▶ Your instructions:
From the entries below, please gather each line containing the string "pixels".

▶ Provided data:
■ ■ ■ ■
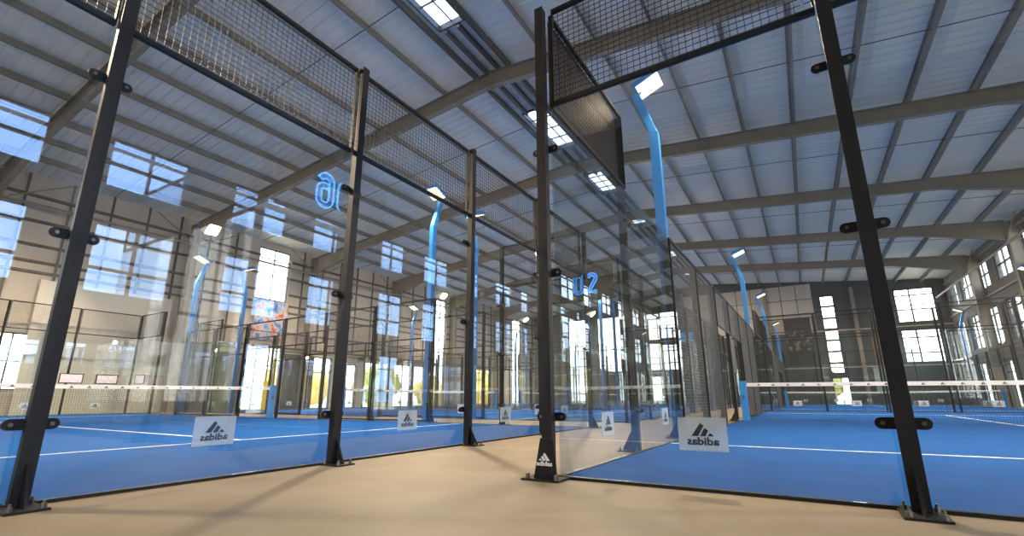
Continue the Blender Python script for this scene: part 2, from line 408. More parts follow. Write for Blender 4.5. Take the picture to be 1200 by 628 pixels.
■ ■ ■ ■
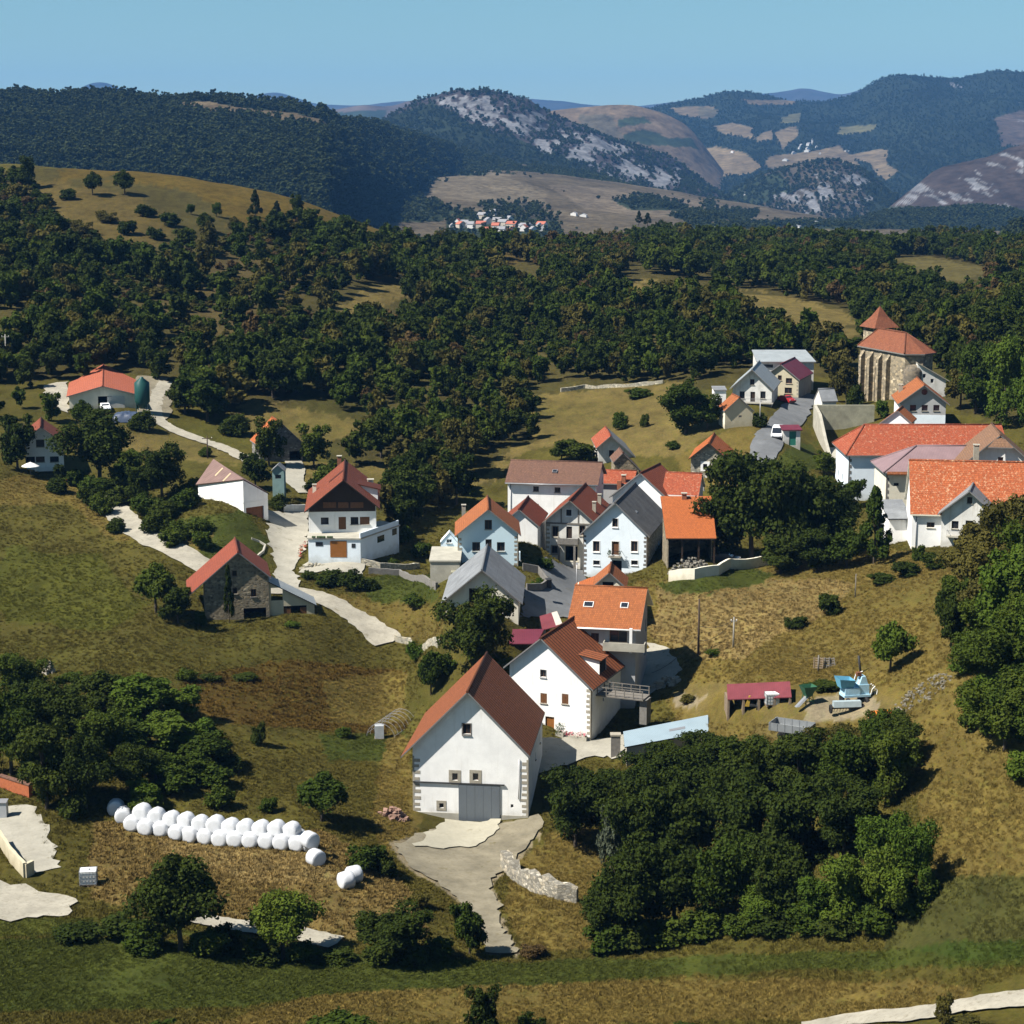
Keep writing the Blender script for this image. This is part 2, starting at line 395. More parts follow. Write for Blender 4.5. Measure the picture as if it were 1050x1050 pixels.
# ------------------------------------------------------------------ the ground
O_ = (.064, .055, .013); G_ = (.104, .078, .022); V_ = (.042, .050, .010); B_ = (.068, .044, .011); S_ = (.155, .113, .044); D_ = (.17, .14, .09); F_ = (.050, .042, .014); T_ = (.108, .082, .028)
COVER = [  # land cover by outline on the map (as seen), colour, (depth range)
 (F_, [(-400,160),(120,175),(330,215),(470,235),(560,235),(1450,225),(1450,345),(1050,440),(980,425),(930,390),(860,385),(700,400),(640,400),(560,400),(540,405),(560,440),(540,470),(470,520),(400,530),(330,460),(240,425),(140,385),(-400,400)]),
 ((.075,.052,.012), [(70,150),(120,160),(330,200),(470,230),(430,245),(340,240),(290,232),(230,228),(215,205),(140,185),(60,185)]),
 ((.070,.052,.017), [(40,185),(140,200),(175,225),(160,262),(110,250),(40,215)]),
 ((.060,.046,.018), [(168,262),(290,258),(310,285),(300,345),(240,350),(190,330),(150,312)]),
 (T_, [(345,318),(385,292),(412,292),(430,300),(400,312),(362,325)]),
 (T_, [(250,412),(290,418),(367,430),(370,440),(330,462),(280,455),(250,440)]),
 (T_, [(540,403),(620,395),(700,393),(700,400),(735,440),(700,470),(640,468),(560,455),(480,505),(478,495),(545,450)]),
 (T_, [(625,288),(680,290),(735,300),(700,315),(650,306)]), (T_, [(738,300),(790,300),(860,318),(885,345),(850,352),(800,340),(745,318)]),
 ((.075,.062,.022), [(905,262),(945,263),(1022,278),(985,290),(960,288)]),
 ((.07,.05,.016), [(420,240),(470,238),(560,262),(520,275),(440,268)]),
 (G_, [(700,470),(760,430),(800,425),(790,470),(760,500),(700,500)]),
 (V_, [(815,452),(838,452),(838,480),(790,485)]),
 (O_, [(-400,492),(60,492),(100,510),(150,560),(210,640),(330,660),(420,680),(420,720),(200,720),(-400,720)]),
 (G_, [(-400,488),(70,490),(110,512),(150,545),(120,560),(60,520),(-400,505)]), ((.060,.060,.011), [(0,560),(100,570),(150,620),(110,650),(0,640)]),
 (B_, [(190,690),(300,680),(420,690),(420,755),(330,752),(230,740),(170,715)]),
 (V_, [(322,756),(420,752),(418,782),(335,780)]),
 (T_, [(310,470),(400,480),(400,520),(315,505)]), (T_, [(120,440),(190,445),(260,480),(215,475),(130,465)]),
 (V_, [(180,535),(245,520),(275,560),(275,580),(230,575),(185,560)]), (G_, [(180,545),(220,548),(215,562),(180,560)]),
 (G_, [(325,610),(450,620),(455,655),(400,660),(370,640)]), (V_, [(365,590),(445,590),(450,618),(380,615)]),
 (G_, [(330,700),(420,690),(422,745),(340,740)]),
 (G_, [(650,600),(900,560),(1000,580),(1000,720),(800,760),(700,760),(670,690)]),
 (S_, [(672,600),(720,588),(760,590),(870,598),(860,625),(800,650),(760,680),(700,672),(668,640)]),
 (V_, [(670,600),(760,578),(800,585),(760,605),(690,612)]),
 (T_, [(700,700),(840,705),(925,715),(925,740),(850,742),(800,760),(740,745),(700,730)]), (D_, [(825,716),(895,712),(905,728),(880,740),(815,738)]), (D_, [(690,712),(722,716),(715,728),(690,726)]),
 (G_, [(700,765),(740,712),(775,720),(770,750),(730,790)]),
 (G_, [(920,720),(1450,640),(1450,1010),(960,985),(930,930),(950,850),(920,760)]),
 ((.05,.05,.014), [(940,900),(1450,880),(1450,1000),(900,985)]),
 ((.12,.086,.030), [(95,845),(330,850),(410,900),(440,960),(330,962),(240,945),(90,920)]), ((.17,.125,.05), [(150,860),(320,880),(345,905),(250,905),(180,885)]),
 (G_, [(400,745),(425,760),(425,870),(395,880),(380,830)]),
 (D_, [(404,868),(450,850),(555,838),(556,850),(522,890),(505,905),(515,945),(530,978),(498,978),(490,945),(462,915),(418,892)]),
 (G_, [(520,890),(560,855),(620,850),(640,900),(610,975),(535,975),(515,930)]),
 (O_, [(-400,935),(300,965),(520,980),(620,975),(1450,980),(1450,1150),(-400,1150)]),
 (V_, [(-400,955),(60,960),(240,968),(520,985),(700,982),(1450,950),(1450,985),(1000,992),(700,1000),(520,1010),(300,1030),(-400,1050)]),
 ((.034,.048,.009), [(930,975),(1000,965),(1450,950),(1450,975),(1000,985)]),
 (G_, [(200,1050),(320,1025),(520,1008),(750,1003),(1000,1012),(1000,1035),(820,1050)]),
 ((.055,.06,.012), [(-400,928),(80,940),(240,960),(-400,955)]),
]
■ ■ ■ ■
▶ Exercise solution:
Continue the Blender Python script for this scene: part 2, from line 408. More parts follow. Write for Blender 4.5. Take the picture to be 1200 by 628 pixels.
Keep writing the Blender script for this image. This is part 2, starting at line 395. More parts follow. Write for Blender 4.5. Measure the picture as if it were 1050x1050 pixels.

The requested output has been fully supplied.